> Work to complete
Among the lines below, how many carry the string "from"? Reply with a number and nothing else.
## start Source excerpt
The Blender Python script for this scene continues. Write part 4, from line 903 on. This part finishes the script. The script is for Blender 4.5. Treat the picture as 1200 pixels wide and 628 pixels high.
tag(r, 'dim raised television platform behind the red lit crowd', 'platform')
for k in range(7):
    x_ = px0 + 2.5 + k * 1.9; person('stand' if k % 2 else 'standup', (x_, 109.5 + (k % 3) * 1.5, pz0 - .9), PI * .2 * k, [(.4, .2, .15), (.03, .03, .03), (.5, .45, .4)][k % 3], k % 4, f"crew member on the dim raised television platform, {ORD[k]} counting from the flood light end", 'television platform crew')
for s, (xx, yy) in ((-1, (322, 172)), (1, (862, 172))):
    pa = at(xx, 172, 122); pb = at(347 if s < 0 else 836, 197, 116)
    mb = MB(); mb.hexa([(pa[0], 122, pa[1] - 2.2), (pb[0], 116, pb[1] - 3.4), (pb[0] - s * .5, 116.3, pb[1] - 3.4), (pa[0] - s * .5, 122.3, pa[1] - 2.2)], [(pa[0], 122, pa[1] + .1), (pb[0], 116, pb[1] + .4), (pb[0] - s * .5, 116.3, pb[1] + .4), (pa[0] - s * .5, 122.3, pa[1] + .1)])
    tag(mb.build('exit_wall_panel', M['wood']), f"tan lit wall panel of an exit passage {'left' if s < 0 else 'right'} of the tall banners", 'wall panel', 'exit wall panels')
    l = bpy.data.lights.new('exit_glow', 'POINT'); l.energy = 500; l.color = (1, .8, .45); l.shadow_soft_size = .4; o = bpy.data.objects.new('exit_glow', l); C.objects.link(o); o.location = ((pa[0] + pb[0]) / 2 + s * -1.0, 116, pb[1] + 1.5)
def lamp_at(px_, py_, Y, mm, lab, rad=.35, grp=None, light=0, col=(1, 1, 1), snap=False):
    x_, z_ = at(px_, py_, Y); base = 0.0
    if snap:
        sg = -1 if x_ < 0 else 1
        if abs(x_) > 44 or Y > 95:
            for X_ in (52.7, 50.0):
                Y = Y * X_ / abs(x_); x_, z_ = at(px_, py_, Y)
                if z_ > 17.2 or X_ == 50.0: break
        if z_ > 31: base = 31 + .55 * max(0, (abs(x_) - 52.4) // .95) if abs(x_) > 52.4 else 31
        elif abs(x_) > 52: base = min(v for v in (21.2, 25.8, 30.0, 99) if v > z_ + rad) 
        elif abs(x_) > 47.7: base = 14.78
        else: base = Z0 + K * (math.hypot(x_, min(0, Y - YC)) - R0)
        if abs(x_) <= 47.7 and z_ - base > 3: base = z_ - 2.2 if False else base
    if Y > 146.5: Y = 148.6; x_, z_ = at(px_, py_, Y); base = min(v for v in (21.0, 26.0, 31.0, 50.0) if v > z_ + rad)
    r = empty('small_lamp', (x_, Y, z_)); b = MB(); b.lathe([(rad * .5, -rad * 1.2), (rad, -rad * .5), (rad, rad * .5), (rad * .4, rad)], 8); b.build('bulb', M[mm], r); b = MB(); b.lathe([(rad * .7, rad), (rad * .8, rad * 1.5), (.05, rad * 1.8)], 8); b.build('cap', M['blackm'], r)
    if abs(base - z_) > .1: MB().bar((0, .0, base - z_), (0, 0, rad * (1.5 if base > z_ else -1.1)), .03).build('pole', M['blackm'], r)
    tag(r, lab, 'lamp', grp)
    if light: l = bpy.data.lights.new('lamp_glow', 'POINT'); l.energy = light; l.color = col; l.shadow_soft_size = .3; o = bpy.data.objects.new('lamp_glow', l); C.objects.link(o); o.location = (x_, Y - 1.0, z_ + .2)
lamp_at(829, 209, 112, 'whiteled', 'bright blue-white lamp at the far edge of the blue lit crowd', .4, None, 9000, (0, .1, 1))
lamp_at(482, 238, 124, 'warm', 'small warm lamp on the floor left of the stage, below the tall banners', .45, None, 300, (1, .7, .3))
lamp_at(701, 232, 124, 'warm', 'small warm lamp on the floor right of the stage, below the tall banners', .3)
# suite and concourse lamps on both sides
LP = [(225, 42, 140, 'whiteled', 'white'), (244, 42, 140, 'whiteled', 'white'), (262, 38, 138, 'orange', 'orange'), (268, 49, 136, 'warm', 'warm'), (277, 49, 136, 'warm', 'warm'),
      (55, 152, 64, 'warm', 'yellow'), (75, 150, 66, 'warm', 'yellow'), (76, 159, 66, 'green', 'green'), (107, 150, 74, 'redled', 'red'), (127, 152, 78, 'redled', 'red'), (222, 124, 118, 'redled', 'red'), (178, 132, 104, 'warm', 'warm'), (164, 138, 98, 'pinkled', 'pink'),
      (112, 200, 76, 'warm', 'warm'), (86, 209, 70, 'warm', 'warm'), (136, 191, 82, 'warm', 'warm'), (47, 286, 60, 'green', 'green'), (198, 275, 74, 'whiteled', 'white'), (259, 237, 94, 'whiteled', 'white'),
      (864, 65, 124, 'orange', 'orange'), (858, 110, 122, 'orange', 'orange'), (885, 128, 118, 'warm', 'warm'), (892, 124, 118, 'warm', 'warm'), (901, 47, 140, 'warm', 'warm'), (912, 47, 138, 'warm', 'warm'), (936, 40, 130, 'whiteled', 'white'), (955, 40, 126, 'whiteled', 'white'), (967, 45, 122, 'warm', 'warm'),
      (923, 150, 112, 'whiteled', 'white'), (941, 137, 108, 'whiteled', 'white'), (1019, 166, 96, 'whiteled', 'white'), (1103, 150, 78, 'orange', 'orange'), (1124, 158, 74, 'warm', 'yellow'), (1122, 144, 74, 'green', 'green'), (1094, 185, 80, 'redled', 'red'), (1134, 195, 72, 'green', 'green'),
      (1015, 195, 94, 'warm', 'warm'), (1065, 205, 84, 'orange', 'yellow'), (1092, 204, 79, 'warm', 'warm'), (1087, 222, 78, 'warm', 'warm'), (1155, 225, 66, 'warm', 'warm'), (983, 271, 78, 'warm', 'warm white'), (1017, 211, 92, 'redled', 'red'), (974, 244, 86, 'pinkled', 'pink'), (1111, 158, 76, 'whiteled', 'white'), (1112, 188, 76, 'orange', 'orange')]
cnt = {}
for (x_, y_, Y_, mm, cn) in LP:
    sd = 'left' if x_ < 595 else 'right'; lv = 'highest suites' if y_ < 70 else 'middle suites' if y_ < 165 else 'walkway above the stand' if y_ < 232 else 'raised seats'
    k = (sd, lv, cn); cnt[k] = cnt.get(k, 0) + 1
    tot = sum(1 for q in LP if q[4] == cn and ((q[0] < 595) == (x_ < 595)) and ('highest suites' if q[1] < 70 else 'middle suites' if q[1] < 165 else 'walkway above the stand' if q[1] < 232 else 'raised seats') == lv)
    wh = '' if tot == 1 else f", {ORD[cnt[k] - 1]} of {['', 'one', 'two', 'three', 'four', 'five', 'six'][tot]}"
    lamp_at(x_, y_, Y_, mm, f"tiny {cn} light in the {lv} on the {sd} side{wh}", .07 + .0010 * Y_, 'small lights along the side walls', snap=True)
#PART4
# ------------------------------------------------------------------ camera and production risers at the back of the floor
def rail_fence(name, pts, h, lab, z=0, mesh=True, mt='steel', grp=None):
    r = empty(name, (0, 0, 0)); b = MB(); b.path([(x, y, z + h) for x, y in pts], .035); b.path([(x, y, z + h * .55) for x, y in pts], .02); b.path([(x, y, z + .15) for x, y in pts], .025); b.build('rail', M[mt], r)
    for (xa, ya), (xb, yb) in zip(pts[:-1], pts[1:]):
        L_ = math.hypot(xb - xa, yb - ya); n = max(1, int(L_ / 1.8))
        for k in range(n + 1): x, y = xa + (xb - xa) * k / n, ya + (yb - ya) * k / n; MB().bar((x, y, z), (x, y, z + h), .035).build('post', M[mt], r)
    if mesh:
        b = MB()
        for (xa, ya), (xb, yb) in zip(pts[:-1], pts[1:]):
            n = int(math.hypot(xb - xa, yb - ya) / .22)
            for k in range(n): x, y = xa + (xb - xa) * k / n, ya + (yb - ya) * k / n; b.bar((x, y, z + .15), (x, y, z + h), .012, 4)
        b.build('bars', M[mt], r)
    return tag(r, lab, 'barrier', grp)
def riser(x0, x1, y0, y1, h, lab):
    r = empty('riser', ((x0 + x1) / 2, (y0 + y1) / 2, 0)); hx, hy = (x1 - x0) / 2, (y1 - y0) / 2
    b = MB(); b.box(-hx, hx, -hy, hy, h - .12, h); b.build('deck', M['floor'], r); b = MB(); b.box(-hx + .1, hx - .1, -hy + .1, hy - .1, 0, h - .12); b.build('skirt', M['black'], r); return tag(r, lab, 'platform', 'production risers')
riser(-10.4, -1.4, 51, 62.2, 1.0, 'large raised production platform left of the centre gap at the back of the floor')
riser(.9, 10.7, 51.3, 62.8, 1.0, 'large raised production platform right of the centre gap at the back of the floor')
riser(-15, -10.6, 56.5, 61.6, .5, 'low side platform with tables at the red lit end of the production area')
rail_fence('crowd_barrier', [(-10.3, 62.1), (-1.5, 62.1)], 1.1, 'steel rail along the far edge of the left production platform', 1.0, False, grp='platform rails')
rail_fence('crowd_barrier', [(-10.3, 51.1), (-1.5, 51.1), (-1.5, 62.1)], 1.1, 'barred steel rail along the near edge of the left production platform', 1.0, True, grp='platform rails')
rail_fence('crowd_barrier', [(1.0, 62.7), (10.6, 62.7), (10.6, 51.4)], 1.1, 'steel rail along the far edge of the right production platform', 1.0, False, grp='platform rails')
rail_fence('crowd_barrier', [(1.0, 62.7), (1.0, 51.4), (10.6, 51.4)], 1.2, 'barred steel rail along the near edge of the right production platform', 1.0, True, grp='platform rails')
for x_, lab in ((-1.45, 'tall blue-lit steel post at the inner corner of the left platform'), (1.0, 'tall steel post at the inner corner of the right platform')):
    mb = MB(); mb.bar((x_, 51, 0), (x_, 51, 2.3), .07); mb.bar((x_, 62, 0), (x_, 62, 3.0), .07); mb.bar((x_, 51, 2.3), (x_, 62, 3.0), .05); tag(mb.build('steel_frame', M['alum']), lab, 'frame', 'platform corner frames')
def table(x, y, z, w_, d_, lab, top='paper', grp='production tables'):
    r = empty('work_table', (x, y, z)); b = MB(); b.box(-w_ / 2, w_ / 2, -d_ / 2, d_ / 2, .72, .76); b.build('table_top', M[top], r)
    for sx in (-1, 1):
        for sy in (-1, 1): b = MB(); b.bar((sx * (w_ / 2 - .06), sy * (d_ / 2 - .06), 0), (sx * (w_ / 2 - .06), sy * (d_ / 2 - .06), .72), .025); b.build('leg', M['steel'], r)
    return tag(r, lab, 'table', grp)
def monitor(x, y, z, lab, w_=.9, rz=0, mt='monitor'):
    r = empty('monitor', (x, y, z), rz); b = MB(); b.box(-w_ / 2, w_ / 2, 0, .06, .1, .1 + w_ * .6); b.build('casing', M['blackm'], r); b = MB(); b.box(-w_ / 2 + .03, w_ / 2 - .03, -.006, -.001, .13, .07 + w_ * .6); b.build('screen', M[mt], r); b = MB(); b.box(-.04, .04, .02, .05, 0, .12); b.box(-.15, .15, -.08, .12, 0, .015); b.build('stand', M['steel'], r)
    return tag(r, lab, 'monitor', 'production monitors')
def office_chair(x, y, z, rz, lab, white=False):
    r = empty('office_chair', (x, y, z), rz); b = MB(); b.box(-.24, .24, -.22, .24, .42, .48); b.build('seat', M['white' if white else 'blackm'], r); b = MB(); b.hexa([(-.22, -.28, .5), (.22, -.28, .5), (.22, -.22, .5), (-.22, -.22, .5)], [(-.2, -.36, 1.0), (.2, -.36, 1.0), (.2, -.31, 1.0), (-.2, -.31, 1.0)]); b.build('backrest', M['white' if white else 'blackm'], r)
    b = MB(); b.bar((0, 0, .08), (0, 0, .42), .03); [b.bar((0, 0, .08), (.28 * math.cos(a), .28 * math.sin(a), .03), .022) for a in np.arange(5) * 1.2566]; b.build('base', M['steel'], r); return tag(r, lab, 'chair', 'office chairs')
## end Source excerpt
> Answer to the exercise
2